Avec e-CORCE, un réseau de 13 satellites prenant chaque semaine des clichés de l'ensemble de la Terre à un mètre de résolution destinés à la diffusion sur internet, le Centre français d'études spatiales (CNES) assure avoir trouvé un modèle économique pour un marché en plein essor.

Les géoportails comme Google Earth ou Virtual Earth payent aujourd'hui assez cher pour des photographies qui seront de résolution nettement inférieure sur certaines parties du globe, et les images ne sont souvent renouvelées qu'au bout de plusieurs mois.À tort, «les gens croient déjà qu'on peut voir la Terre toutes les semaines», a déclaré Jean-Pierre Antikidis, responsable des systèmes d'information spatiaux au CNES, lors d'une présentation à la presse mercredi.

Le concept e-CORCE (pour Constellation d'observation récurrente cellulaire) est né du constat que, comme la téléphonie mobile et le GPS, l'observation de la Terre est en train de devenir un marché de masse, mais que les services existants basés sur des technologies spatiales restent très onéreux.

Pour actualiser plus souvent les images, il fallait résoudre le problème de la masse vertigineuse de données à traiter: «Pour couvrir l'ensemble de la Terre à une résolution d'un mètre, il faudrait disposer d'un stockage équivalent à 1,3 million de disques durs par semaine», explique M. Antikidis.

Le CNES a donc mis au point un système de compression de données «psycho-visuel», divisant par 50 la taille numérique des images sans que ce soit pénalisant pour l'internaute.

D'autre part, les données seront distribuées en continu vers 50 centres de traitement disséminés sur le globe avant d'être mises en ligne.
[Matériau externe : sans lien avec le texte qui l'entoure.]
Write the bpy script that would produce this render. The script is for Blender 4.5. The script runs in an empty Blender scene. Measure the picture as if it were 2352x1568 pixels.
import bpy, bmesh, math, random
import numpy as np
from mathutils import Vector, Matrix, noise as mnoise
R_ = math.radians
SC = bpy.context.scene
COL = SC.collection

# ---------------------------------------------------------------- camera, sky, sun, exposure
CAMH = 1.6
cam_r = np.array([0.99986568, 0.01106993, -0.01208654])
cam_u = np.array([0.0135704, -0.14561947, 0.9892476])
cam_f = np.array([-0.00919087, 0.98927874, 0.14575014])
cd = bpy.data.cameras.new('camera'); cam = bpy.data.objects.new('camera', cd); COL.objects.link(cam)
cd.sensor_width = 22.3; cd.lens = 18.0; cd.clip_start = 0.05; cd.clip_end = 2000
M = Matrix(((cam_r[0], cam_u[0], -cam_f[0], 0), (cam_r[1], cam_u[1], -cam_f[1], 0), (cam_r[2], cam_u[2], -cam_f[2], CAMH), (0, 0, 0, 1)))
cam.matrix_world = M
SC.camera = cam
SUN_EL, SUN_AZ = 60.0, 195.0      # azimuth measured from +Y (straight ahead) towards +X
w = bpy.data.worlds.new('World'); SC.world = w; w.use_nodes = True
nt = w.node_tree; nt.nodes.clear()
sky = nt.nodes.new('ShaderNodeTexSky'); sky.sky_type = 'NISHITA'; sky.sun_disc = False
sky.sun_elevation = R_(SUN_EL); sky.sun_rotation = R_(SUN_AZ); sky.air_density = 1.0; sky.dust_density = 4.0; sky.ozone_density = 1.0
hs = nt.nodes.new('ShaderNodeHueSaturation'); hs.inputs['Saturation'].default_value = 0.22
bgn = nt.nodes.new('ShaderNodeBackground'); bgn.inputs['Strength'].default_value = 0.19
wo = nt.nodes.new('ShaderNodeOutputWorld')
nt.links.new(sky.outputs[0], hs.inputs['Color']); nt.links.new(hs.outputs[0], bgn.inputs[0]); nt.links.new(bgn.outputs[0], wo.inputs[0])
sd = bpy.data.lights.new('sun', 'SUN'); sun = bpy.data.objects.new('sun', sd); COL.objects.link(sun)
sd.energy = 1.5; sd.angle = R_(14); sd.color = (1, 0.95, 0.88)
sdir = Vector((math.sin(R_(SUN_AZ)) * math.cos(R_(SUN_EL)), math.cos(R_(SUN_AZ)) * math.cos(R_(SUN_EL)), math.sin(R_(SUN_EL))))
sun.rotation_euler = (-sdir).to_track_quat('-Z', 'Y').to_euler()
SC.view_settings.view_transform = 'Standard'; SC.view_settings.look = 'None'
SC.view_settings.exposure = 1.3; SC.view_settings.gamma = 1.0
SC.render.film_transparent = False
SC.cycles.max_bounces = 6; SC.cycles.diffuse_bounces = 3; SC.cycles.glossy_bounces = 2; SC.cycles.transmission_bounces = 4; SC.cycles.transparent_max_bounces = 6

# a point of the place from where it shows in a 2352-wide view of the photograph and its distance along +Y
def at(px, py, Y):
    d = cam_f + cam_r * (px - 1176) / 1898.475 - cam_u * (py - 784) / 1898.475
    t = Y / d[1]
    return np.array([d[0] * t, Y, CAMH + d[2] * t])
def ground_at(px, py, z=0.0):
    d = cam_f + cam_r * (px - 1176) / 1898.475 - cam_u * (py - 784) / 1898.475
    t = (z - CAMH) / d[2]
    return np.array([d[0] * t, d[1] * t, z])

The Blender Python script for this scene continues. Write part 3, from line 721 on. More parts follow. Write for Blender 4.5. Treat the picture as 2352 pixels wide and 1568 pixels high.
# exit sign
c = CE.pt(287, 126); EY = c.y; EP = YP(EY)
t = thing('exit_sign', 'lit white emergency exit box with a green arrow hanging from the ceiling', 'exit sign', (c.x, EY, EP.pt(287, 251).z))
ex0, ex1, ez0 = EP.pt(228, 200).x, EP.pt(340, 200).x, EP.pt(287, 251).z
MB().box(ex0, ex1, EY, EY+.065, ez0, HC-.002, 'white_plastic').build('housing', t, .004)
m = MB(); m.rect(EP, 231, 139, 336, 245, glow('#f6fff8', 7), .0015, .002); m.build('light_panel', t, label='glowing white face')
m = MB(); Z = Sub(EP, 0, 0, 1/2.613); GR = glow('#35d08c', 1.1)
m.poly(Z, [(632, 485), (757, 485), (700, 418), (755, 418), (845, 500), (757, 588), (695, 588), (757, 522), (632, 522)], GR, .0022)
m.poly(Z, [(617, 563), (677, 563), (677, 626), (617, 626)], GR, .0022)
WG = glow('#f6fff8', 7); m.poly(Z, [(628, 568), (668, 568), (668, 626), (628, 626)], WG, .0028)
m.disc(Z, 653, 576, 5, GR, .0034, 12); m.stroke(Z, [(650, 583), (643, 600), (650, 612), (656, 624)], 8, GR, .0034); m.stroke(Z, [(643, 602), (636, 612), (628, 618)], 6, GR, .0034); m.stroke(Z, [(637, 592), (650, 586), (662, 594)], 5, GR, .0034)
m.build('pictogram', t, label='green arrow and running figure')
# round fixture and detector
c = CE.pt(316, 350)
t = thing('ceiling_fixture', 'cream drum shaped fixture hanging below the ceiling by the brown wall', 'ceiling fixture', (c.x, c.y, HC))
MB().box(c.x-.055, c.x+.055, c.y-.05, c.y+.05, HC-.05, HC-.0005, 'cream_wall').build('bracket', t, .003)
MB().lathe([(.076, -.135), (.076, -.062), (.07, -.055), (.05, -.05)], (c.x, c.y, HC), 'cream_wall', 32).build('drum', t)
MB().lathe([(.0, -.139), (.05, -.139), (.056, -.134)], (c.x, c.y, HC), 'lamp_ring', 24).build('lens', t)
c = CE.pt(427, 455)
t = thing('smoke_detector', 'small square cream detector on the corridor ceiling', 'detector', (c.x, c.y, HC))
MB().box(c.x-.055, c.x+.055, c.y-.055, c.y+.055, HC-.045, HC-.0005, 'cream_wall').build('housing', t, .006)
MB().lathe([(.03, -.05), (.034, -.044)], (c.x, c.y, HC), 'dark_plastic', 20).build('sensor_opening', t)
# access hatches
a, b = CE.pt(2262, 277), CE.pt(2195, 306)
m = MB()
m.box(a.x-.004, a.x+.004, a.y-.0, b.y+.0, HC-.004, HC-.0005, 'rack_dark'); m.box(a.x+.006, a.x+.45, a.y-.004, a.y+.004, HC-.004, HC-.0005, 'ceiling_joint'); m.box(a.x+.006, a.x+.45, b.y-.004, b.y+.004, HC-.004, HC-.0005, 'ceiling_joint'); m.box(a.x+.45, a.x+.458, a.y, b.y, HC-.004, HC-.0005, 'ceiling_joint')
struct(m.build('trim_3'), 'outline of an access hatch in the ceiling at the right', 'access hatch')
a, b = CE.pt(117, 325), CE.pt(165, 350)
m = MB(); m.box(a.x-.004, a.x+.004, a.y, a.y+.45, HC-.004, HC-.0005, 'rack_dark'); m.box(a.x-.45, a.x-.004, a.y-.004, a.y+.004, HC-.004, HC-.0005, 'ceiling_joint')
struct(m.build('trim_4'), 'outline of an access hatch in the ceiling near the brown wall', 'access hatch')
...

Au total, le CNES a déposé quatre brevets liés au développement du concept.

Le réseau au sol constitue la véritable intelligence du système e-CORCE, tandis que sur les satellites, «on a renoncé à toutes les sophistications possibles», explique M. Antikidis.

Entièrement conçu par le CNES, e-CORCE doit être mis en oeuvre par une «structure de profit» qui reste à créer, a expliqué Jean-Jacques Favier, directeur adjoint chargé de la prospective au CNES.

En attendant la création de ce nouvel opérateur spatial, provisoirement baptisé «Blue Planet», le CNES a pris contact avec des industriels et cherche des clients, notamment chez les grands géoportails, qui ne seraient toutefois pas les seuls clients du système.

Des acteurs de l'aide au développement pourraient également payer pour suivre, semaine après semaine, des évolutions de terrain (sécheresse, inondation, état de la circulation), a détaillé M. Favier.

Le déploiement de l'ensemble d'e-CORCE, qui pourrait avoir lieu dès 2014, est évalué à environ 400 millions d'euros (640 millions de dollars canadiens), dont un tiers pour les stations au sol et les grilles d'ordinateurs, un tiers pour les satellites et un tiers pour le lancement. Un coût très faible en comparaison des moyens engagés par la plupart des programmes spatiaux.

Le contrat signé par Astrium (filiale du groupe européen EADS) en mai pour le seul satellite d'observation de la Terre EarthCare s'élève par exemple à 263 millions d'euros, lancement non compris.

À cause du faible coût d'e-CORCE, «notre système, c'est le rêve pour Google Earth», assure-t-il.

Les concepteurs se sont donnés 12 mois au plus pour boucler leur tour de table, faute de quoi le projet sera abandonné.